Laurence Tribe: Liar
Laurence Tribe takes spinning so far, it’s fair to call it rank dishonesty:
There has never been any doubt that President Obama fully accepts the Supreme Court’s authority to render a definitive ruling on the constitutionality of the Affordable Care Act.
. . . .
The “unprecedented, extraordinary” step he noted the justices would be taking if they were to overturn the Affordable Care Act was, of course, not the step of exercising judicial review, as the court has done ever since Marbury v. Madison in 1803, but the step of second-guessing congressional judgments about how best to regulate a vast segment of the national economy.

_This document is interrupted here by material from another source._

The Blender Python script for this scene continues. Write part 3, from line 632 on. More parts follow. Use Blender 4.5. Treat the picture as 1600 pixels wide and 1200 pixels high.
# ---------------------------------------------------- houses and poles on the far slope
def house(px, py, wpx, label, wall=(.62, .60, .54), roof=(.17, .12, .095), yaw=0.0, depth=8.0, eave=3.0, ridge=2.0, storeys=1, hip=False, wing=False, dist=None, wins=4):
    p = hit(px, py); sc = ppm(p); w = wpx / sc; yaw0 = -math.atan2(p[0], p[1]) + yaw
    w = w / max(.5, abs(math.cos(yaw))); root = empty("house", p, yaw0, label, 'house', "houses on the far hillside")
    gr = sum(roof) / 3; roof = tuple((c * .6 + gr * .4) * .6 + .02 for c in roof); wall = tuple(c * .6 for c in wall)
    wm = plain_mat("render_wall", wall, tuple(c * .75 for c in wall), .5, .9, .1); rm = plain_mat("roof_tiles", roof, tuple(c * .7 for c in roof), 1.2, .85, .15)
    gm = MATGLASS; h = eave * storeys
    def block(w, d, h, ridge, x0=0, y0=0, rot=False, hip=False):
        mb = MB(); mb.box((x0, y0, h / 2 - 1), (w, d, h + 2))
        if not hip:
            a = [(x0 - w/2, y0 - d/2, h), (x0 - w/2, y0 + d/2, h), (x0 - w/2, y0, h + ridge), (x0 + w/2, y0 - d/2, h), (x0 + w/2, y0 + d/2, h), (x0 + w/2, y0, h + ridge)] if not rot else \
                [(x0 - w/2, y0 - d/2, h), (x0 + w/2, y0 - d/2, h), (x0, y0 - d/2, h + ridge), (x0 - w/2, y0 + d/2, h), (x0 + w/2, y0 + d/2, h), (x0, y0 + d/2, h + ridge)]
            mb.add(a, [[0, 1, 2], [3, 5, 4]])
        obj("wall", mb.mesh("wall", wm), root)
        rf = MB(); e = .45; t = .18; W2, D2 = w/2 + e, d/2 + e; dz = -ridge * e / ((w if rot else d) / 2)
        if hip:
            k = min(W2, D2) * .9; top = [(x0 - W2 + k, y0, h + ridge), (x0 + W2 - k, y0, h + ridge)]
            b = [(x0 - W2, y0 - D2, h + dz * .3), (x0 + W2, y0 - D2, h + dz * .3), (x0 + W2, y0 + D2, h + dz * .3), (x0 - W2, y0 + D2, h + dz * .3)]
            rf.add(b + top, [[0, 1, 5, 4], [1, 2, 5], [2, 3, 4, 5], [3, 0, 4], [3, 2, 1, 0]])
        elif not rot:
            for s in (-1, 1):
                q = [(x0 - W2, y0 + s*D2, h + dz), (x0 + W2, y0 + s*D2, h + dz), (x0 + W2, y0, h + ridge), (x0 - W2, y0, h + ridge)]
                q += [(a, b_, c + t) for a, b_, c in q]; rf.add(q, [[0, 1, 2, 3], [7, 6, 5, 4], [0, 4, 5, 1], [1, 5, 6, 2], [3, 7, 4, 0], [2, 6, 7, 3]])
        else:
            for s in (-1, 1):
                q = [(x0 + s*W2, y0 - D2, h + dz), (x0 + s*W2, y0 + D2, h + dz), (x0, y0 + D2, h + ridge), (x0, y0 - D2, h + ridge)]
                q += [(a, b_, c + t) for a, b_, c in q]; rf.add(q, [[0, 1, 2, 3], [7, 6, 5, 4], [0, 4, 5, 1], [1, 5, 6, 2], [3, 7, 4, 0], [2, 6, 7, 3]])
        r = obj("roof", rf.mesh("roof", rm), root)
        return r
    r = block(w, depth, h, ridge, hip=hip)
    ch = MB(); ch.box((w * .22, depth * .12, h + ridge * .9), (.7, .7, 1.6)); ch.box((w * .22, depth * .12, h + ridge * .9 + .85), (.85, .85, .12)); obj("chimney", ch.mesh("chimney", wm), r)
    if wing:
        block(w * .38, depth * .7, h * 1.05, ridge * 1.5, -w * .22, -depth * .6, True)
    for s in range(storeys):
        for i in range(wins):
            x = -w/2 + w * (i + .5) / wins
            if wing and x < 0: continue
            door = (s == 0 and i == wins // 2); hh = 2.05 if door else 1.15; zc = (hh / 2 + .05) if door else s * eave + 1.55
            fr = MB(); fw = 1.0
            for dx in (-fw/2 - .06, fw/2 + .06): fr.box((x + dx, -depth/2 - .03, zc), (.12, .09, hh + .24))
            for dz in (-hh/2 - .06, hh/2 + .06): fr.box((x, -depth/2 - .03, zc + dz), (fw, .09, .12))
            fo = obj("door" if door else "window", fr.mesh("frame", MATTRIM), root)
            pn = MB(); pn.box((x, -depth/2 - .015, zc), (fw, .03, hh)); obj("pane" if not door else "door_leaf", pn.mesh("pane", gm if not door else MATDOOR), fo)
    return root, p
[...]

That is a lie and Laurence Tribe is a liar. Here’s what Obama actually said:
Ultimately, I’m confident that the Supreme Court will not take what would be an unprecedented, extraordinary step of overturning a law that was passed by a strong majority of a democratically elected Congress.
I have now watched Jeff Toobin on CNN, Eric Holder in a letter to the Fifth Circuit, and now Laurence Tribe all pretend Obama said something other than what he actually said. Perhaps this makes sense if your world view privileges subjective and secret intentions over the plain meanings of words — and if you were inclined to give Obama the benefit of the doubt, which I doubt any conservative does. After all, Obama did later issue a “clarification” which was fairly different from what he initially said.
But in my world view, words mean things. And what Obama said is clear. And I’m getting more than a little sick and tired of people pretending he said something other than he said.
If someone wants to admit he screwed up in his initial statement, and argue that his clarification was the accurate statement, great. But instead they’re pretending that he never suggested his law was beyond judicial review. Our lapdogs in the media need to stop treating this like a “he said she said” issue and call him on it.
Why are you lying to the public, Laurence Tribe?